短期的な成果を求めすぎず、続けることそのものに意味を見出す。
この「成長教」から一歩引いた視点は、働き方や人間関係にじんわりと効いてくる。
※成長教とは、
努力しない人を悪とするような考え
- ①【衛生要因】= 保守心(マイナスを避けるための土台づくり)
- 給料・労働環境・人間関係・安全性など
- 満たされないと不満が生まれるが、満たされたからといって“やる気”には直結しない
- → 心理的安全性・ストレス管理が主なテーマ
- ②【動機づけ要因】= 向上心(プラスを求める内発的な原動力)
- 成長実感・承認・達成感・意味づけなど
- 衛生要因が整った上で「もっとやりたい」という欲が湧く
- → 目的意識・キャリア成長がテーマ
- ③【ゆるストイック】= 第三の軸(淡々と継続し、自分と折り合いをつける生き方)
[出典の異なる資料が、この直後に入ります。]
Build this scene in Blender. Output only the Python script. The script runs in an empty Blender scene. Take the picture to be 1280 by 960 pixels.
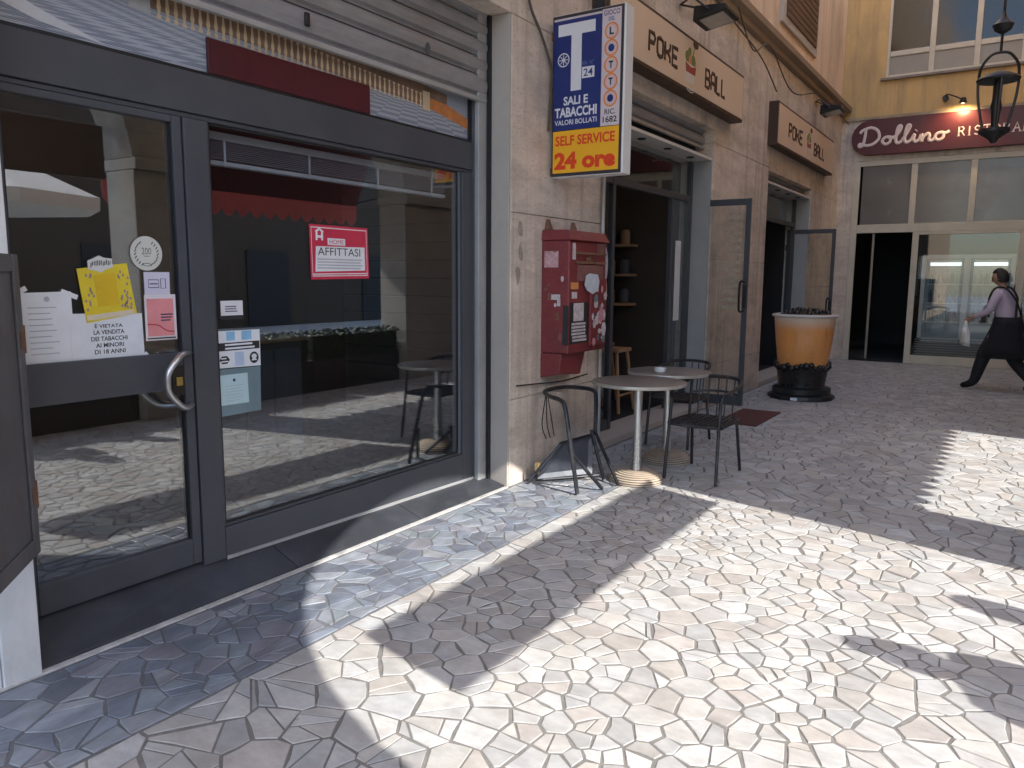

- 「ガンガンいこうぜ」でも「いのちだいじに」でもない、“自分軸”で整えるスタンス
- 成果を急がず、習慣や継続自体を楽しむ
- 他人と比べず、自分のペースで深める
- 自分にも他人にも強制せず、共存を前提とした姿勢
- → 習慣性・柔軟性・自律性がテーマ
この第3の新たな軸は、
「ガンガン上を目指したいわけじゃないけど、淡々と自分のペースで働き続けたい」
「成長はしたいけど、他人からの評価には振り回されたくない」
「責任感はあるけど、過剰なプレッシャーには疲れてしまう」
みたいなニュートラルで“等身大”の働き方・モチベーションのこと。
🎯 まとめ:モチベーションの「三軸構造」
衛生要因 不満をなくす 安心、安全、整える やる気には繋がらない
動機づけ要因 成長を目指す 承認、達成、やりがい 強制や燃え尽きに注意
ゆるストイック 淡々と続ける 習慣、自己理解、柔軟 見えにくい成果/評価されにくい
この3軸で整理することで、自分や相手のモチベーションの「位置」と「向き」が見えやすくなるはず。
今の時代、多様性が重視されるからこそ、
他人のモチベーションに干渉しすぎないことが大事になってる。
🔹MBTIと素質の違い、そして“周期”という視点
僕自身、MBTIでいうと「提唱者タイプ」に属するのですが、
法則を大切にし、意味を見出しながらコツコツ積み上げていくタイプ。
なので やる気が上下するよりも、
「習慣化」や「仕組み化」で淡々と続ける方が得意。
この様に16タイプ別でも要因は変わってくる。

モチベーションを維持できない性差
最近奥さんと話していてふと気づいたことがある。
女性は身体の周期的な変化(生理など)によって、どうしても安定的に継続するのが難しいときがある。
集中したくても難しい日もある。
それを「甘え」とか「努力不足」で片づけるのは、あまりにも乱暴だと思いました。
同じように見える行動の裏にある“前提”が違えば、
モチベーションの波やエネルギーの向け方も当然違ってくる。
そのことを理解できるかどうかが、共に生きる上での分かれ道かもしれない。
🔹モチベーションは、“設計”として捉える
違いがあるのは当たり前。
でも、それを「理解できない=おかしい」と捉えてしまうと、関係性が不穏になる。
・上司と部下の温度差
・チーム内での「頑張り」の基準の違い
・誰がどこでブレーキをかけるか
・誰がいつペースを上げるか
これは「正解/不正解」ではない。
それぞれが、どういう“心の設計図”を持ってるかを知るきっかけになる。
🔹最後に
“いのちだいじに”があるから、
“ガンガンいこうぜ”が活きてくる。
どっちかに偏ると、歪みが出てしまう。
モチベーションは、火力だけではない。
ときには「燃え上がる力」であり、
ときには「冷静に保つ知恵」でもある。
お互いの違いに気づき、受け入れる。
そうすると、チーム内での心の健康も、チームの健全性も宿るのではないだろうか。
そして第3の軸の様に、相手に合わせすぎず、自分の芯を持つが、相手にそれを強要しないバランスも大事かもしれませんね。